Poverty reduction is slowing down


The basic reason why I’m not very optimistic about Africa’s growth prospects under current conditions is that the track record is extremely poor, and there’s little reason to think that anything fundamental has changed. Between 1992 and 2022, median income in China grew at an average annualized rate of 6.6 percent per year; in India it grew at a rate of 2.9 percent per year; but in sub-Saharan Africa it grew at just 1.6 percent per year, less than the rate of growth exhibited in the famously stagnant (and much wealthier) United Kingdom. But in much of the continent the picture has been worse than mere slow growth. Some countries that were relatively stable a few decades ago are now in a state of apparently permanent civil conflict, as in the Democratic Republic of the Congo (DRC) or Somalia; while other countries that have been blessed by relative stability, such as Kenya, Malawi, or Zambia, are poorer on a median income basis than they were in the ‘80s or ‘90s.

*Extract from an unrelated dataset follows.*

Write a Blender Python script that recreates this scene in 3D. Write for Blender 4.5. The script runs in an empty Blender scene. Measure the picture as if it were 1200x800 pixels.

There are many things to say about why economic growth in Africa has been so disappointing, from the primacy of extractive resource sectors to the dominance of predatory elites to the poor state of human capital to the ubiquity of corruption to the absence, in many places, of a strong state monopoly on legitimate violence. But these are merely surface-level problems: the fact that these conditions exist in nearly every country in Africa, despite their widely varying historical experiences and the different ideologies with which their states have experimented, suggests that the fundamental problem is not so much with the state but the society underlying the state. If you were to describe this problem briefly, you could do quite well with something like “kinship groups crowd out effective institutions.” African societies have extraordinarily strong kinship ties, such that impersonal institutions and relationships are systematically subordinated to family, clan, and ethnic loyalties; as a result many African societies have found it extraordinarily difficult to build effective states and civil societies that are capable of doing what states and civil societies are supposed to do. (For a more complete elaboration of this view, see my article on why African nations don’t have large firms.) Solving that problem took Europe roughly a millennium; and that was when people didn’t have access to AK-47s.